S’il ne remporte pas le concours, Oleksii Semeneko repartira au moins avec un fan club. A peine rentre-t-il sur scène qu’une partie du public l’acclame, une pression supplémentaire. Le candidat ukrainien âgé de 26 ans étudie actuellement à la Hochschule für Musik de Cologne. Habitué des concours, il obtient un troisième prix au Concours International Paganini de Moscou, un premier prix au Concours International Boris Goldstein et remporte les Young Concerts Artists International Auditions à New-York. Il débute …aussi peu que les nuages… avec résolution, dans un tempo relativement rapide. Arborant un jeu limpide, le candidat est l’affût d’effets cachés et surprises sonores dans la partition. De fait, le contact avec Marin Alsop en sera plus naturel, presque intime.
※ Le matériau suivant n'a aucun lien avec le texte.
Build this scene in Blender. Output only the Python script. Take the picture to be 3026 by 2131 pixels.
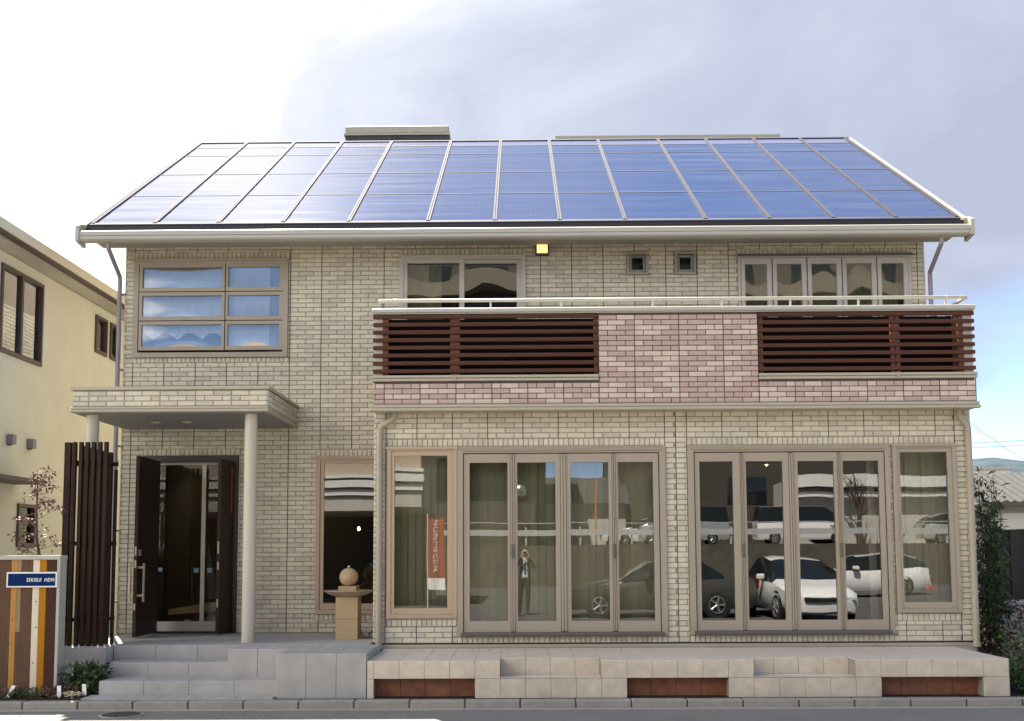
import bpy, bmesh, math, random
from mathutils import Vector, Matrix
random.seed(7)
R = math.radians
sc = bpy.context.scene
for o in list(bpy.data.objects):
    bpy.data.objects.remove(o)
COL = sc.collection

# ------------------------------------------------------------------ camera
cd = bpy.data.cameras.new('camera')
cam = bpy.data.objects.new('camera', cd)
COL.objects.link(cam)
cd.sensor_fit = 'HORIZONTAL'; cd.sensor_width = 36.0
cd.lens = 36.06; cd.shift_y = 0.1055; cd.shift_x = 0.0
cd.clip_start = 0.05; cd.clip_end = 6000
cam.matrix_world = Matrix(((0.99994605, 0.00560297, 0.00874648, 0.0),
                           (0.00917325, -0.08131503, -0.99664624, -14.5),
                           (-0.00487296, 0.9966727, -0.08136204, 1.68),
                           (0, 0, 0, 1)))
sc.camera = cam

# ------------------------------------------------------------------ sky, sun, exposure
SUN_EL, SUN_AZ = 60.0, -24.0          # azimuth measured from +Y (behind the house) towards +X
w = bpy.data.worlds.new('World'); sc.world = w; w.use_nodes = True
nt = w.node_tree; nt.nodes.clear()
def N(tree, typ, **kw):
    n = tree.nodes.new(typ)
    for k, v in kw.items():
        if k.startswith('i_'):
            n.inputs[k[2:].replace('_', ' ')].default_value = v
        else:
            setattr(n, k, v)
    return n
def mathn(tree, op, a, b=None, c=None, clamp=False):
    n = tree.nodes.new('ShaderNodeMath'); n.operation = op; n.use_clamp = clamp
    for i, v in enumerate((a, b, c)):
        if v is None: continue
        if isinstance(v, (int, float)): n.inputs[i].default_value = v
        else: tree.links.new(v, n.inputs[i])
    return n.outputs[0]
def ramp(tree, fac, stops, interp='LINEAR'):
    n = tree.nodes.new('ShaderNodeValToRGB'); n.color_ramp.interpolation = interp
    el = n.color_ramp.elements
    while len(el) < len(stops): el.new(0.5)
    for e, (p, c) in zip(el, stops):
        e.position = p; e.color = c if len(c) == 4 else (*c, 1)
    tree.links.new(fac, n.inputs[0])
    return n.outputs[0]
def mixc(tree, fac, a, b, mode='MIX'):
    n = tree.nodes.new('ShaderNodeMix'); n.data_type = 'RGBA'; n.blend_type = mode
    for sock, v in ((n.inputs[0], fac), (n.inputs[6], a), (n.inputs[7], b)):
        if isinstance(v, (int, float)): sock.default_value = v
        elif isinstance(v, tuple): sock.default_value = v if len(v) == 4 else (*v, 1)
        else: tree.links.new(v, sock)
    return n.outputs[2]

tc = N(nt, 'ShaderNodeTexCoord')
sep = N(nt, 'ShaderNodeSeparateXYZ'); nt.links.new(tc.outputs['Generated'], sep.inputs[0])
sx, sy, sz = sep.outputs
zz = mathn(nt, 'ADD', mathn(nt, 'MAXIMUM', sz, 0.0), 0.22)
cu = mathn(nt, 'DIVIDE', sx, zz); cv = mathn(nt, 'DIVIDE', sy, zz)
comb = N(nt, 'ShaderNodeCombineXYZ'); nt.links.new(cu, comb.inputs[0]); nt.links.new(cv, comb.inputs[1])
n1 = N(nt, 'ShaderNodeTexNoise', noise_dimensions='3D', i_Scale=0.85, i_Detail=6.0, i_Roughness=0.46, i_Distortion=0.2)
mp = N(nt, 'ShaderNodeMapping'); mp.inputs['Location'].default_value = (-9.0, -2.0, 1.5)
nt.links.new(comb.outputs[0], mp.inputs[0]); nt.links.new(mp.outputs[0], n1.inputs['Vector'])
n2 = N(nt, 'ShaderNodeTexNoise', i_Scale=0.6, i_Detail=4.0, i_Roughness=0.45)
mp2 = N(nt, 'ShaderNodeMapping'); mp2.inputs['Location'].default_value = (-4.0, 1.5, 3.1)
nt.links.new(comb.outputs[0], mp2.inputs[0]); nt.links.new(mp2.outputs[0], n2.inputs['Vector'])
n3 = N(nt, 'ShaderNodeTexNoise', i_Scale=2.6, i_Detail=8.0, i_Roughness=0.58, i_Distortion=0.6)
nt.links.new(mp2.outputs[0], n3.inputs['Vector'])
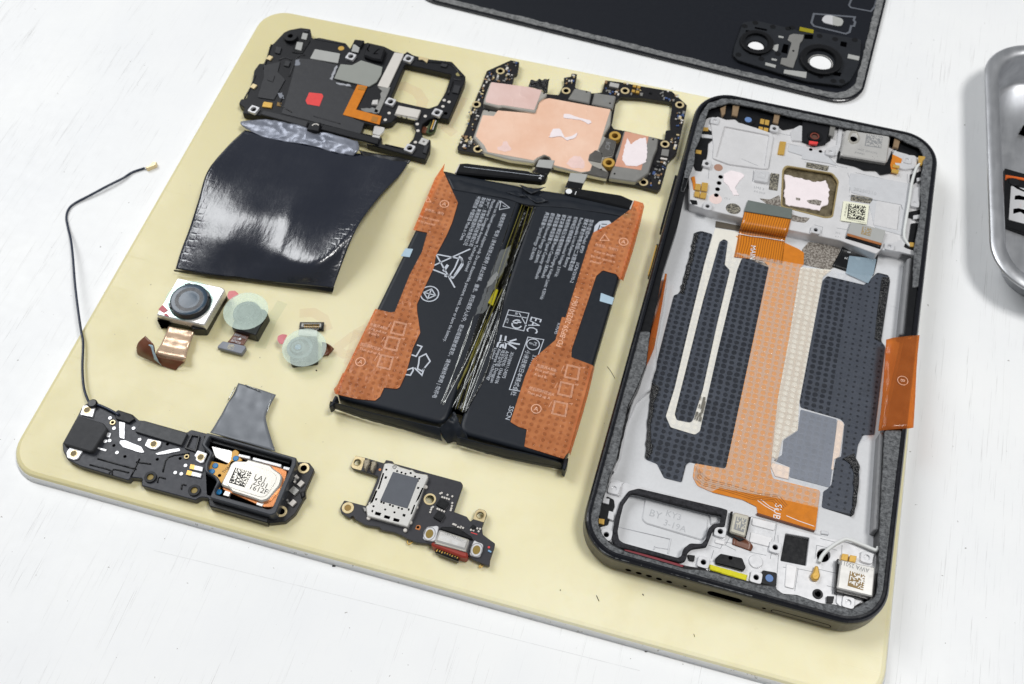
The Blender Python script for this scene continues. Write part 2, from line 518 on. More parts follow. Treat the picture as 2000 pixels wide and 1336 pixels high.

Globalement, ce sont les nombreuses dynamiques, les contrastes et petites touches personnelles qui auront fait de cette lecture l’une des plus passionnantes de la semaine. Dans Sibelius, chaque mouvement correspond à ce que l’on attend : fluidité et compréhension du discours, homogénéité du son, aboutissement des phrases et surtout un rapport et une balance adéquats avec l’orchestre. Ce soir, l’auditeur a affaire un artiste mature dont le jeu limpide et naturel, grâce à un archet précis, offre une lecture plus que convaincante. Le second mouvement marque les esprits par un ton résolument personnel et une volonté accrue de développer un dialogue avec l’orchestre. L’orchestre qui d’ailleurs semble plus en adéquation ce soir avec les candidats. Seraient-ils plus inspirés ? Chez Semenenko, tout est sujet à expressivité, clarté et énergie. Le troisième mouvement ne déroge pas à la règle et conclut la prestation du candidat avec panache. Le résultat est tel que l’orchestre et Marin Alsop suivent le candidat avec respect et attention, le laissant libre de ses mouvements. Devant un public partiellement debout, le candidat a, malgré quelques très rares accidents ou soucis de justesse, offert plus qu’une épreuve : un vrai concert.